Ramkrishnan has also defended accused in the 2001 Parliament Attack Case.

During a conference on ‘feminist lawyering’, attended by Indira Jaising and others, Ramakrishnan had said, ““Women have held up the sky ever since recorded history…the history of civilisation can be seen as the history or as the charting of the indomitable feminine spirit.” Misogyny is deeply rooted in social media, institutions and so on, and the challenge for feminist lawyers is to deal with it (misogyny) not just in courts, but at an attitudinal level, she stated.

The same Nitya Ramakrishnan defended Peepli Live co-director Mahmood Farooqui when he was accused of raping an American researcher. Farooqui was convicted by a trial court and sentenced to 7-years imprisonment, but the decision was overturned in Delhi HC and SC had upheld the HC decision.

Justice L. Nageswara Rao is a former ASG and was directly elevated from the Bar to the Supreme Court in 2016 after nomination by then CJI TS Thakur. Justice BR Gavai’s comes from an Ambedkarite family – his late father, one of the chosen volunteers of Ambedkar when the latter embraced Buddhism, was a veteran leader of the Republican Party of India and former governor of Bihar, Sikkim and Kerala.
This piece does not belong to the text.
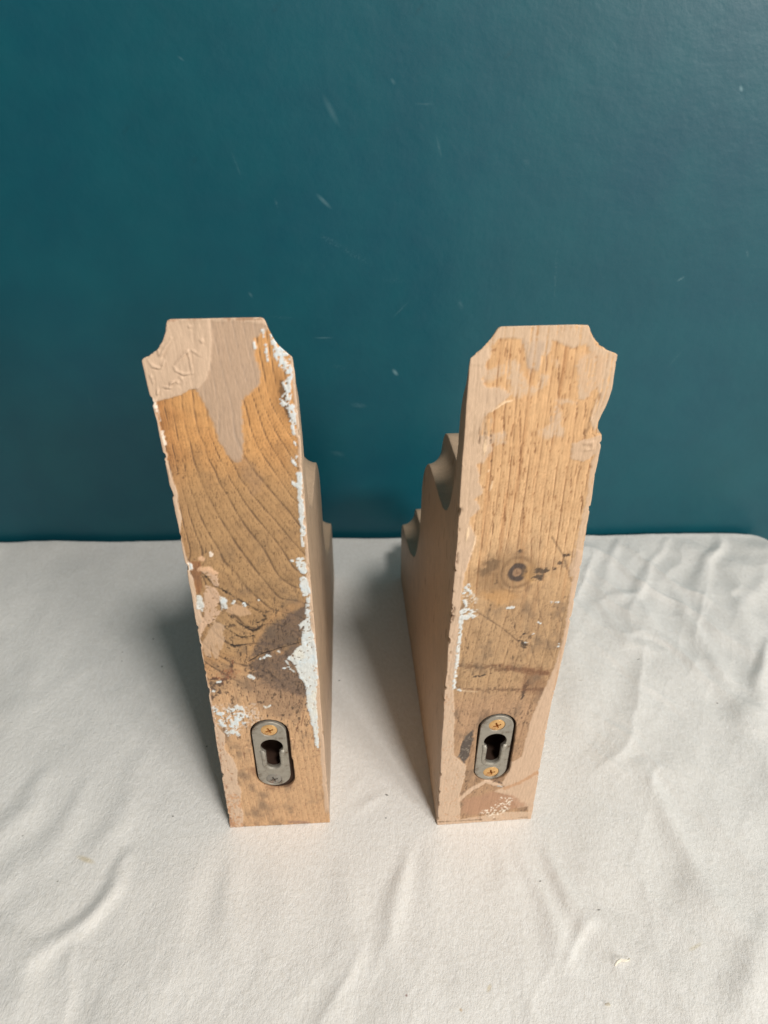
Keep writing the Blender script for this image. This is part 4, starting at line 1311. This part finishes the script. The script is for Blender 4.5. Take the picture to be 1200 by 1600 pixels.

Justice BV Nagarathna is the daughter of former CJI  E. S. Venkataramiah. In 2009, when she was a judge in Karnataka high court, she along with chief justice PD Dinakaran and justice V Gopala Gowda were assaulted and locked up by advocates who were protesting justice Dinakaran’s decision to continue to attend court hearings despite him not being cleared of allegations of amassing huge assets, of corruption and of serious irregularities while disposing of cases. She is in line to become the first female Chief Justice of India in 2027.